Livres et revues 04/01/2017

Rencontres autour de la création

Ils s’appellent Alain Cavalier, Pedro Costa, Claire Denis, Mia Hansen-Love, Claudio Pazienza, Albert Serra, Tariq Teguia… Dominique Villain les a invités à dialoguer avec ses étudiants de Paris VIII et a réuni ces années de rencontres dans un copieux et précieux volume.

Si l'enseignement du cinéma à l'université a pu demeurer un moment couper des considérations pratiques de la création, les habitudes ont largement changé et il n'est pas rare que des praticiens viennent apporter leurs témoignages devant les étudiants. C'est en particulier le cas à Paris VIII où Dominique Villain, par ailleurs monteuse, a reçu depuis plusieurs années bon nombre de praticiens (essentiellement des réalisateurs, mais pas seulement) lors de ses cours. Nous avons régulièrement signalé la chance de ces étudiants de Paris 8, de pouvoir dialoguer avec des professionnels, et la nôtre que ces rencontres soient retranscrites et publiées. Plusieurs volumes sont parus, ils sont aujourd'hui réunis en un gros pavé de plus de 400 pages et complétés des plus récentes rencontres, demeurées inédites.

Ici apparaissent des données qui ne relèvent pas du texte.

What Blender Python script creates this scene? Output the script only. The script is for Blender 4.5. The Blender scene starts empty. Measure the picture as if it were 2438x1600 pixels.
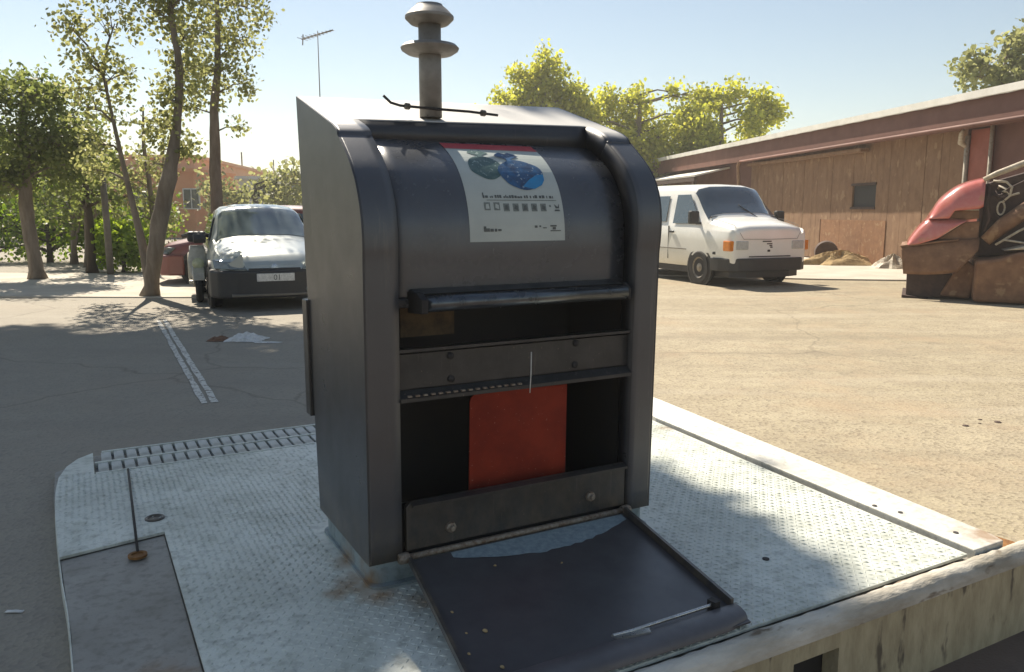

En partie parce qu’il se retrouve dans un espace de rencontres délié de toute velléité promotionnelle, les invités se livrent comme rarement avec une franchise, une simplicité, une clarté à propos de leurs pratiques concrètes, exemples à l’appui, qu'ils s'appellent Alain Cavalier, Pedro Costa, Claire Denis, Mia Hansen-Love, Claudio Pazienza, Albert Serra, Tariq Teguia.

Ces entretiens valent bien des cours de cinéma. On entend rarement certains techniciens et nous avons été particulièrement sensible aux propos d'Emmanuel Croset, un mixeur, découvert dans Le fracas des pattes de l'araignée, documentaire d'Aurélien Vernhes-Lermusiaux, consacré au travail du son sur Hors Satan, de Bruno Dumont. 

Il faut aussi entendre le réalisateur géorgien, Otar Iosseliani, raconter sa méfiance des scénaristes coauteurs et comment, pour sa première réalisation française, le producteur, n'ayant qu'une confiance limitée dans ce « type venu d'un pays sauvage », lui avait « collé Gérard Brach », lequel « a écrit des bêtises incroyables (…), ce qu'il écrivait d'habitude, des clichés. Il est devenu mon meilleur ami (…), mais il n'a jamais touché mon scénario. Il m'a prêté son nom, dès qu'il y avait des difficultés, je disais à mon producteur que c'était une idée de Gérard Brach ».

Jean-Marie Straub raconte que pour Toute révolution est un coup de dés, d'après le poème Un coup de dés jamais n'abolira le hasard, ils avaient choisi des personnes en fonctions des caractères d'imprimerie adoptés par Mallarmé. Les caractères majuscules, c'étaient les hommes et les caractères normaux, minuscules, les femmes, dont Dominique Villain et Danièle Huillet.

Ses témoignages se révèlent aussi des leçons de vie. René Féret, après deux films catastrophiques, avait renoncé à être réalisateur et voulait devenir producteur. Alors qu'on lui montre un scénario que Cassavetes n'arrive pas à concrétiser, Love Stream, il pense pouvoir le produire en faisant tourner le réalisateur à Londres. Cassavetes le fait venir à Los Angelès et, après avoir compris non sans mal ce que Féret lui voulait, il l'agonit pendant deux heures « tu es fou, tu es un réalisateur et tu veux être producteur ! » De retour en France, Féret n'avait plus qu'une envie, tourner de nouveau un film. Il n'a plus jamais changer de cap.

Dans une très belle postface, Jean-Paul Civeyrac loue cet ensemble de rencontres, qui permet d'approcher un peu ce qui se trame à l'origine d'une œuvre, dans cet en-deçà de l'image ou de la parole, cet « état de nous-même qui sait », mais « d'un savoir antérieur plus pertinent et plus performant que le langage qui l'ignore ou l'a oublié, et qui toujours menace de l'annihiler ».

Jacques Kermabon

 

Dominique Villain, Faire des films, entretiens, Presses universitaires de Vincennes, 2016, 25 euros.